▶ What the task requires
Lines before the one containing "bm.to_mesh(me); bm.free(); me.materials.append(M_pad);" are excluded; retype that line and all remaining lines of the material exactly.

▶ Recorded data
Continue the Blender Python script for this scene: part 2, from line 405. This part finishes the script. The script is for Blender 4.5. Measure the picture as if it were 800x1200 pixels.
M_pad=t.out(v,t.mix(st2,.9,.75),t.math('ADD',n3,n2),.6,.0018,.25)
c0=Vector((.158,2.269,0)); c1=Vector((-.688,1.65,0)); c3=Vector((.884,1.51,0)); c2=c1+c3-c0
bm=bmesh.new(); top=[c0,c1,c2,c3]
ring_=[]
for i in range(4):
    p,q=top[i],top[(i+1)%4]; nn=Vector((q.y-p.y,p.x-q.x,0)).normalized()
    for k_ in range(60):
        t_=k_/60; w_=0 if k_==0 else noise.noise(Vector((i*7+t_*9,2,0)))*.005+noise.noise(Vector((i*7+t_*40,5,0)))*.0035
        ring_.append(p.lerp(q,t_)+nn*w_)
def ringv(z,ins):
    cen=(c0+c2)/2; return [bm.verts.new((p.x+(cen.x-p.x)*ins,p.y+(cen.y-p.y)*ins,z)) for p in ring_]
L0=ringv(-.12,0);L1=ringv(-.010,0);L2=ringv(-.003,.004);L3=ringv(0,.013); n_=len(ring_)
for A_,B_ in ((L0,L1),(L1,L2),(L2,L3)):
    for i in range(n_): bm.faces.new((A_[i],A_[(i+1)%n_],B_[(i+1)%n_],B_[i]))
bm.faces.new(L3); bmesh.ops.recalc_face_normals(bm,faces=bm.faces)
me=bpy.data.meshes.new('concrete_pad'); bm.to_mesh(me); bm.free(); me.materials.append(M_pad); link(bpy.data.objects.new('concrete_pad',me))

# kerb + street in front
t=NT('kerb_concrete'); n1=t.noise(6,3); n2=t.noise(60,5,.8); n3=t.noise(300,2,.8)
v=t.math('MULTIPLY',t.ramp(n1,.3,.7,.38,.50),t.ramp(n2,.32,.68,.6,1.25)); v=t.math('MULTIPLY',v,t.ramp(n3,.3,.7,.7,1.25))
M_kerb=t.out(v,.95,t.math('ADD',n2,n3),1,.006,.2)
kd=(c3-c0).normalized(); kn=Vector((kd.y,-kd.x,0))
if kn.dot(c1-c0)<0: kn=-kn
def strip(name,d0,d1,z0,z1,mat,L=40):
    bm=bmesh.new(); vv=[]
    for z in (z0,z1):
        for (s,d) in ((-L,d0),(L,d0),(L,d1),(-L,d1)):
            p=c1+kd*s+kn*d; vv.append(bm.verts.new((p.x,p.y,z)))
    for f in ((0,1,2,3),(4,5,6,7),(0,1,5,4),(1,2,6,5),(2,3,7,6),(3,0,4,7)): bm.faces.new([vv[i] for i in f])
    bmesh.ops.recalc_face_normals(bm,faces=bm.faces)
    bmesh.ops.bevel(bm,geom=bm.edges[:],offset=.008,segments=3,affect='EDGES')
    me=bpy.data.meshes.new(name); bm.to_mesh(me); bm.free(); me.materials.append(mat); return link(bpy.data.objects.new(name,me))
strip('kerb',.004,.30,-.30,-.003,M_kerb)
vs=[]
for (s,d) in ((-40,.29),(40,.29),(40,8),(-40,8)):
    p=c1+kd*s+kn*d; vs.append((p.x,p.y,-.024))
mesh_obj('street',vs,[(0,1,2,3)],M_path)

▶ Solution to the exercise
me=bpy.data.meshes.new('concrete_pad'); bm.to_mesh(me); bm.free(); me.materials.append(M_pad); link(bpy.data.objects.new('concrete_pad',me))

# kerb + street in front
t=NT('kerb_concrete'); n1=t.noise(6,3); n2=t.noise(60,5,.8); n3=t.noise(300,2,.8)
v=t.math('MULTIPLY',t.ramp(n1,.3,.7,.38,.50),t.ramp(n2,.32,.68,.6,1.25)); v=t.math('MULTIPLY',v,t.ramp(n3,.3,.7,.7,1.25))
M_kerb=t.out(v,.95,t.math('ADD',n2,n3),1,.006,.2)
kd=(c3-c0).normalized(); kn=Vector((kd.y,-kd.x,0))
if kn.dot(c1-c0)<0: kn=-kn
def strip(name,d0,d1,z0,z1,mat,L=40):
    bm=bmesh.new(); vv=[]
    for z in (z0,z1):
        for (s,d) in ((-L,d0),(L,d0),(L,d1),(-L,d1)):
            p=c1+kd*s+kn*d; vv.append(bm.verts.new((p.x,p.y,z)))
    for f in ((0,1,2,3),(4,5,6,7),(0,1,5,4),(1,2,6,5),(2,3,7,6),(3,0,4,7)): bm.faces.new([vv[i] for i in f])
    bmesh.ops.recalc_face_normals(bm,faces=bm.faces)
    bmesh.ops.bevel(bm,geom=bm.edges[:],offset=.008,segments=3,affect='EDGES')
    me=bpy.data.meshes.new(name); bm.to_mesh(me); bm.free(); me.materials.append(mat); return link(bpy.data.objects.new(name,me))
strip('kerb',.004,.30,-.30,-.003,M_kerb)
vs=[]
for (s,d) in ((-40,.29),(40,.29),(40,8),(-40,8)):
    p=c1+kd*s+kn*d; vs.append((p.x,p.y,-.024))
mesh_obj('street',vs,[(0,1,2,3)],M_path)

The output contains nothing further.